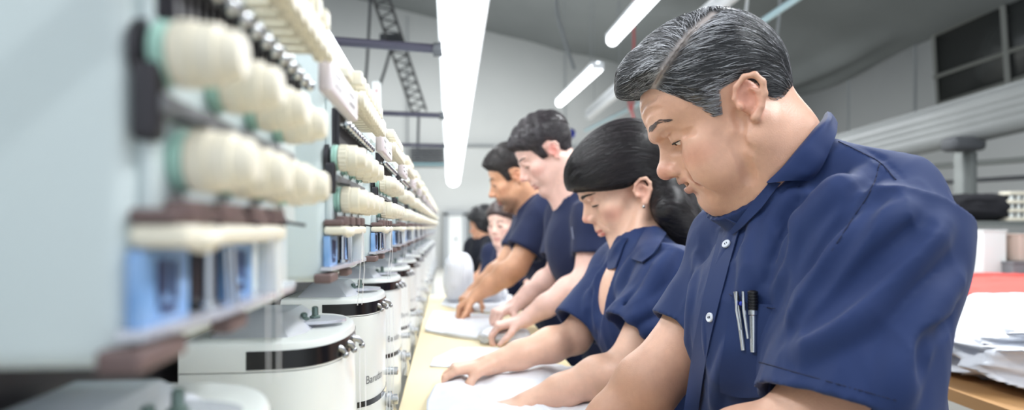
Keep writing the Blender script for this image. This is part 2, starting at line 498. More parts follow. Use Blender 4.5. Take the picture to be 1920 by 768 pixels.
def blend(C, V, c, rad, col, amt, hard=2.0):
    r = np.asarray([rad]*3 if not hasattr(rad, '__len__') else rad, float)
    d = np.linalg.norm((V-np.asarray(c))/r, axis=1); w = np.clip(1-d**hard, 0, 1)[:, None]*amt
    return C*(1-w)+np.asarray(col)*w
def lin(rgb): return np.array(s2l(rgb)[:3])
def skin_color(V, fr, skin, p):
    q = fr.l(V); C = np.tile(lin(skin), (len(V), 1))
    n = fbm(V*60, 3)[:, None]; n2 = fbm(V*260, 9)[:, None]
    C = C*(.90+.20*n)*(.95+.10*n2)
    hd = (np.abs(q[:, 0]) < .12) & (q[:, 2] > -.13) & (q[:, 2] < .2) & (np.abs(q[:, 1]) < .15)
    Ch = C[hd]; Q = q[hd]; jz = p.get('jawz', 0); mz = -.060+jz*.35+p.get('mz', 0); op = p.get('mouth', 0)
    red = lin(p.get('red', (205, 120, 105)))
    nz = p.get('nosez', 0)
    for s in (-1, 1):
        Ch = blend(Ch, Q, (s*.045, .065, -.022), (.03, .03, .024), red, .38)
        Ch = blend(Ch, Q, (s*.083, -.012, .006+p.get('earz', 0)), (.014, .026, .036), red, p.get('earred', .5))
        Ch = blend(Ch, Q, (s*.031, .088, .004), (.018, .016, .006), lin((150, 95, 85)), .25)
    Ch = blend(Ch, Q, (0, .115, -.020+nz), (.022, .022, .017), red, .45)
    if p.get('beard'):
        bc, ba = p['beard']
        Ch = blend(Ch, Q, (0, .07, -.085), (.085, .075, .055), lin(bc), ba, 4)
        Ch = blend(Ch, Q, (0, .10, -.045), (.026, .016, .008), lin(bc), ba, 2)
    if p.get('scalp'):
        pass
    lipc = lin(p.get('lips', (176, 96, 88))); la = p.get('lipa', .7)
    for s in (-1, 0, 1):
        Ch = blend(Ch, Q, (s*.010, .1005-abs(s)*.004, mz+.004), (.0135, .010, .0052), lipc, la, 4)
        Ch = blend(Ch, Q, (s*.010, .0985-abs(s)*.004, mz-.0055-op), (.0130, .010, .0065), lipc, la, 4)
    if p.get('lash'):
        pass
    C[hd] = Ch
    return np.clip(C, 0, 1)
def face_bits(G, fr, p, root, mats, nb=120):
    """eyes, lashes and eyebrows"""
    for s in (-1, 1):
        c = np.array([s*.031, .0785, .0135]); m = MB(); m.ball((0, 0, 0), .0128*fr.s, 20, 12)
        m.v[0] = m.v[0]+fr.w(c); ob = m.build('eye', mats['eye'], root)
        g = nrm([0, math.cos(.45), -math.sin(.45)])
        ir = MB(); ir.ball((0, 0, 0), (.0056*fr.s, .0056*fr.s, .0018*fr.s), 16, 6, np.stack([fr.R[:, 0], fr.R@np.cross(g, [1, 0, 0]), fr.R@g], 1))
        ir.v[0] = ir.v[0]+fr.w(c+g*.0118); ir.build('iris', mats['iris'], ob)
        pts = []
        for t in np.linspace(-1, 1, 11):
            x = t*.0125; zl = p.get('lid', -.002)-x*x*9
            y = math.sqrt(max(.0142**2-x*x-zl*zl, 1e-6)); pts.append(fr.w(c+(x, y, zl-.0004)))
        la = MB(); la.tube(pts, np.array([.0004]+[p.get('lashr', .0009)]*9+[.0004])*fr.s, 6); la.build('eyelashes', mats['dark'], root)
        # eyebrow
        L = []; rng = np.random.RandomState(5)
        for i in range(nb):
            t = rng.rand(); x = .014+.037*t; z = .0375+p.get('browz', 0)+.0055*math.sin(t*2.4)-.003*t+rng.uniform(-1, 1)*.0034*(1-.6*t*t)*p.get('browt', 1)
            q0 = fr.w((s*x, .10-.020*t*t, z)); q0 = G.near(q0)
            dr = fr.R@np.array([s*.8, -.15, .45-.8*t]); pl = [q0+dr*.0085*k/3*fr.s for k in range(4)]
            pl = G.near(np.array(pl))+G.grad(np.array(pl))*.0006; L.append(pl)
        strands('eyebrow', L, [p.get('browr', .00042)*fr.s]*len(L), mats['brow'], root)
def hand(G, wr, pc, side, palm, curl=.5, spread=.12, sc=1.0, thumb=None, fr=None):
    """wr wrist point, pc palm centre towards the knuckles, palm = direction the palm faces, side=+1 thumb on the cross side"""
    f = nrm(pc-wr); n = nrm(palm-np.dot(palm, f)*f); w = np.cross(f, n)*side      # w points to the thumb
    k0 = wr+f*.085*sc
    for i, o in enumerate((.027, .009, -.009, -.026)):
        G.cap(wr+w*o*.55*sc, k0+w*o*sc-f*(.0, .0, .003, .009)[i]*sc, .0135*sc, .0105*sc, .012)
    G.cap(wr+w*.012*sc, wr+w*.030*sc+f*.035*sc+n*.008*sc, .015*sc, .014*sc, .012)
    Ls = (.074, .082, .076, .060)
    for i in range(4):
        o = (.028, .009, -.009, -.027)[i]; b = k0+w*o*sc-f*(.0, -.002, .003, .010)[i]*sc
        a0 = curl*(.55+.12*i) if not hasattr(curl, '__len__') else curl[i]
        dirw = w*spread*(1.5-i)*.5; pts = [b]; ang = a0*.9
        for j, fl in enumerate((.46, .30, .24)):
            d = nrm(f*math.cos(ang)+n*math.sin(ang)+dirw); pts.append(pts[-1]+d*Ls[i]*fl*sc); ang += a0*(1.0, .8, .6)[j]
        G.chain(pts, [.0092*sc, .0086*sc, .0078*sc, .0068*sc], .0035)
        for q_ in pts[1:3]: G.ell(q_, .0088*sc, .002)
    t0 = wr+w*.030*sc+f*.035*sc+n*.008*sc; th = thumb if thumb is not None else nrm(f*.8+w*.55+n*.45)
    t1 = t0+nrm(th+w*.3)*.034*sc; t2 = t1+nrm(th)*.030*sc; t3 = t2+nrm(th-w*.25+f*.1)*.024*sc
    G.chain([t0, t1, t2, t3], [.0125*sc, .0105*sc, .0095*sc, .0075*sc], .006)
def hair_field(fr, poly, thick, step=.0022, part=None, extra=None, w=1.0, occ=0.0, fore=0.0, fade=.018, lo=(-.12, -.17, -.11), hi=(.12, .16, .19)):
    """hair mass: cranium shape grown by thick(q) and kept inside the hairline outline"""
    cs = np.array([fr.w((x, y, z)) for x in (lo[0], hi[0]) for y in (lo[1], hi[1]) for z in (lo[2], hi[2])])
    a, b = cs.min(0), cs.max(0); H = Field(np.arange(a[0], b[0], step), np.arange(a[1], b[1], step), np.arange(a[2], b[2], step))
    def f(q):
        def el(c, r):
            v = q-np.array(c); r = np.array(r); k0 = np.linalg.norm(v/r, axis=-1); k1 = np.linalg.norm(v/(r*r), axis=-1)+1e-9
            return k0*(k0-1)/k1
        A = el((0, -.012+occ/2, .052), (.077*w, .098-occ/2, .082)); B = el((0, .030+fore, .052), (.066*w, .060, .060)); k = .02
        h = np.clip(.5+.5*(A-B)/k, 0, 1); d = A*(1-h)+B*h-k*h*(1-h)
        C_ = el((0, .0, -.01), (.070*w, .075, .075)); h = np.clip(.5+.5*(d-C_)/k, 0, 1); d = d*(1-h)+C_*h-k*h*(1-h)
        hl = polysd(q[..., 1], q[..., 2], poly) if poly is not None else np.full(d.shape, -1.0)
        d = d-thick(q)*np.clip(-hl/fade, 0, 1)**.7
        if poly is not None:
            k = .008; h = np.clip(.5-.5*(d-hl)/k, 0, 1); d = d*(1-h)+hl*h+k*h*(1-h)
        if part is not None: d = d+part(q)
        return d*fr.s
    c = (a+b)/2
    H.fn(fr.l(c), (b-a)/2+.001, f, fr=fr)
    if extra: extra(H)
    return H
def comb(H, fr, V, n, direct, length, K=7, lift=.001, rng=None, keep=None, jit=.18):
    """polylines that follow the hair mass H along direct(q) (local directions)"""
    rng = rng or np.random.RandomState(3)
    i = rng.choice(len(V), n); p = V[i]+rng.uniform(-.001, .001, (n, 3))
    if keep is not None: k = keep(fr.l(p)); p = p[k]
    L = [p]; st = length*fr.s/(K-1); ln = rng.uniform(.5, 1.2, (len(p), 1))
    j = rng.normal(0, jit, (len(p), 3))
    for s in range(K-1):
        d = direct(fr.l(p))+j; d = d@fr.R.T; g = H.grad(p)
        d = d-g*(d*g).sum(1, keepdims=True); d /= np.linalg.norm(d, axis=1, keepdims=True)+1e-9
        p = p+d*st*ln; g = H.grad(p); p = p-g*(H.sample(p)[:, None]-lift*(1 if s < K-2 else .3)); L.append(p)
    return np.stack(L, 1)
MT = {}
MT['skin'] = mat('skin', (200, 150, 125), .42, attr='tone', sss=.10, bump=(520, .45, .0007), spec=.5)
MT['shirt'] = mat('navy_cotton', (21, 42, 86), .72, bump=(900, .25, .0004), sheen=.07, noise=(9, .5, (25, 44, 90)), spec=.3, crease=(7, .85, .012))
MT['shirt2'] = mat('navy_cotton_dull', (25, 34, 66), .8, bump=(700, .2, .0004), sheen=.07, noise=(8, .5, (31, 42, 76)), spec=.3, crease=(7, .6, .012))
MT['hair'] = mat('hair', (30, 30, 34), .42, attr='tone', spec=.6)
MT['eye'] = mat('eye_white', (225, 215, 208), .15)
MT['iris'] = mat('iris_brown', (40, 24, 18), .1)
MT['dark'] = mat('lash_dark', (24, 18, 18), .6)
MT['teeth'] = mat('teeth', (225, 215, 200), .25)
MT['button'] = mat('button_white', (214, 220, 232), .3)
MT['thread'] = mat('button_thread', (14, 24, 56), .8)
MT['white_cloth'] = mat('white_cotton', (224, 227, 234), .85, bump=(300, .3, .0008), sheen=.1, crease=(9, .25, .008))
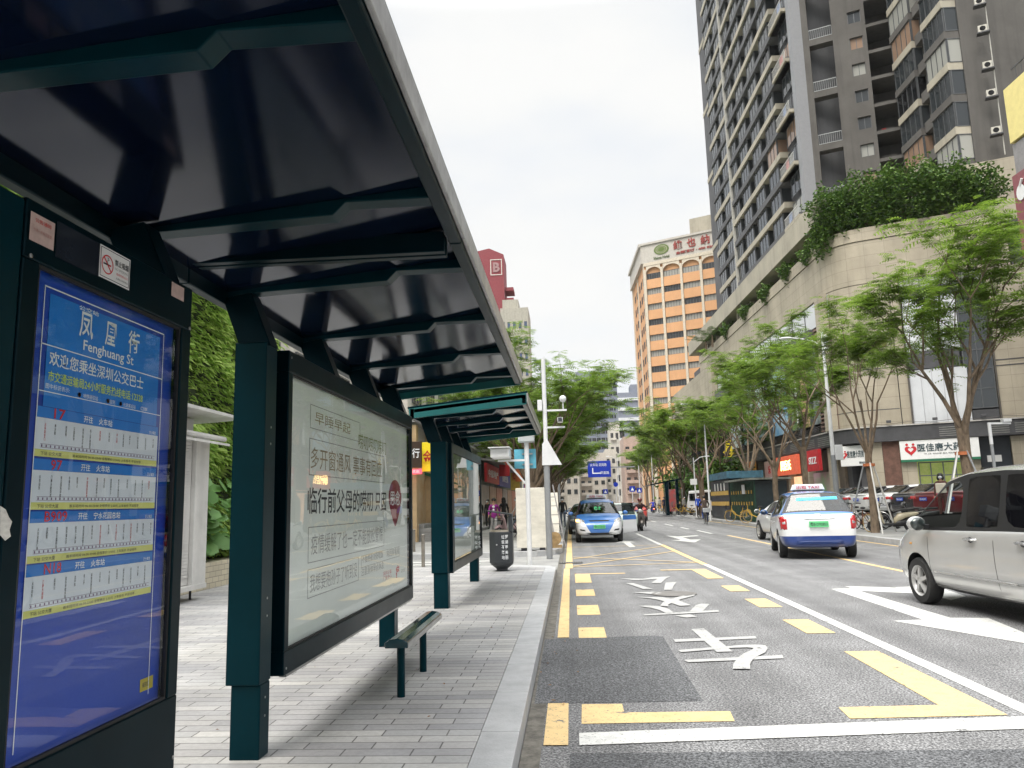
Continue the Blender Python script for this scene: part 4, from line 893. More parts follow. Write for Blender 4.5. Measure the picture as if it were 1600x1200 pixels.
# ---------------------------------------------------------------- building at the right edge with the two billboards
rb = thing('corner_building', 'grey building at the right edge carrying the yellow and the maroon billboards', 'building', (28, 36, 0))
RO = Vector((24.1, 40.3, 0)); DR = (-.029, .9996)
m = MB(); m.frame(RO, DR, -24, -.1, .5, 14, .4, 22.6); m.build('wall', GREYW, rb, world=True)
m = MB()
for i in range(50): m.frame(RO, DR, -24 + i * .48, -23.97 + i * .48, .45, .48, 22.6, 23.9)
m.frame(RO, DR, -24, -.1, .44, .49, 23.9, 23.98); m.build('roof_railing', mat('dark railing', (.06, .06, .06), .5), rb, world=True)
for (zc, nm) in ((19.0, 0), (16.5, 1)): pass
q = sign('billboard', 'yellow billboard high on the building at the right edge', RO, DR, -8, -.1, -.1, .45, 19.7, 22.75, mat('yellow billboard', (.80, .68, .26), .5, var=.05), [('Golden Bay', .42, .45, 3.4, .6, mat('pale grey ink', (.6, .58, .5), .5))], side=-1)
m = MB(); m.frame(RO, DR, -10, -.1, .0, .45, 17.9, 19.6); m.build('grey_band', mat('mid grey panel', (.26, .25, .25), .6), rb, world=True)
hp = sign('restaurant_sign', 'maroon hot pot restaurant sign with white characters below the yellow billboard', RO, DR, -9, -.1, -.25, .4, 13.4, 17.85, mat('maroon board', (.24, .07, .08), .5, var=.08), None, side=-1)
for s_, a, z_, w_ in (('壹', -1.75, 16.05, 1.15), ('品', -3.3, 16.4, 1.2), ('火', -1.15, 14.6, .95), ('锅', -2.6, 14.75, 1.2)):
    text(s_, 'lettering', WHITEV, hp, axes(pt(RO, DR, a, -.27, z_), (-DR[0], -DR[1], 0), (0, 0, 1)), 1, .08, .03, fit=(w_, w_), world=True)
q = MB().add([pt(RO, DR, -.72 + .36 * math.cos(math.tau*i/20), -.3, 16.75 + .42 * math.sin(math.tau*i/20)) for i in range(20)], [list(range(20))]); q.tube([pt(RO, DR, -.72, -.3, 17.1), pt(RO, DR, -.95, -.3, 17.4)], .07, 6); q.build('gourd_logo', WHITEV, hp, world=True)
m = MB(); m.frame(RO, DR, -9, -.1, .3, .5, 8, 13.3); m.build('teal_glazing', mat('mint glass', (.42, .58, .52), .2), rb, world=True)
# stone shoulder below the tower wing, next to it
m = MB(); m.frame(Wc, DB, -1.6, 6, .3, 3.2, 12, 24.6); m.build('stone_shoulder', BEIGE, ml, world=True)
m = MB(); m.frame(Wc, DB, -1.65, 6, 3.2, 3.24, 22.2, 22.26); m.frame(Wc, DB, -1.65, 6, 3.2, 3.24, 19.2, 19.26); m.build('joint', SLATE, ml, world=True)

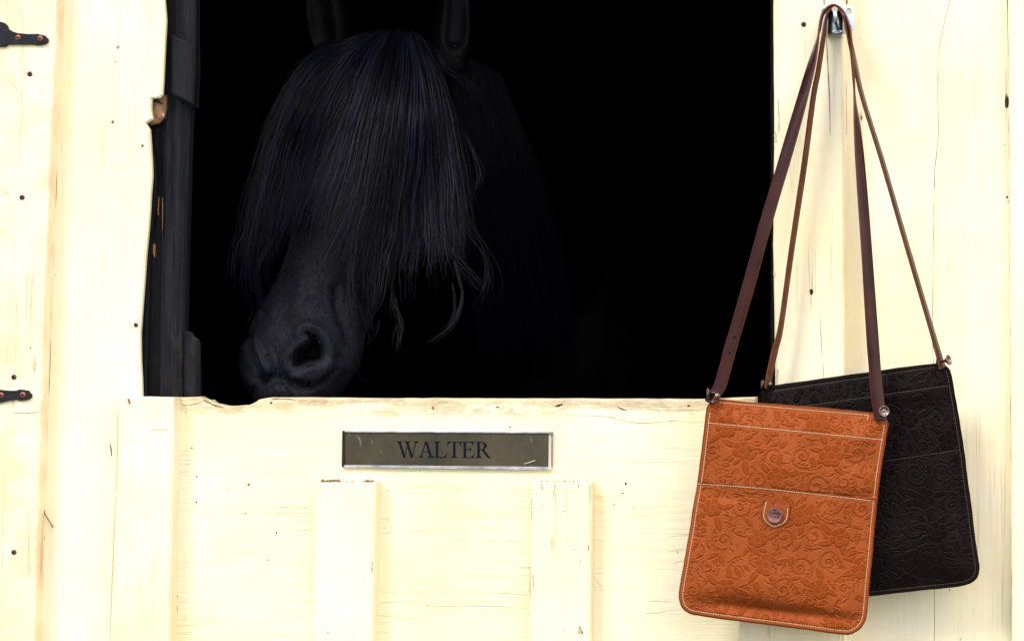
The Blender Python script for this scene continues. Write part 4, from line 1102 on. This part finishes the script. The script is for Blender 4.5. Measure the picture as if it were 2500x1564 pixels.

-------

• Short problem: Search the data for the word "scene" and copy each line where it appears.

• Solution:
Continue the Blender Python script for this scene: part 4, from line 893. More parts follow. Write for Blender 4.5. Measure the picture as if it were 1600x1200 pixels.
The Blender Python script for this scene continues. Write part 4, from line 1102 on. This part finishes the script. The script is for Blender 4.5. Measure the picture as if it were 2500x1564 pixels.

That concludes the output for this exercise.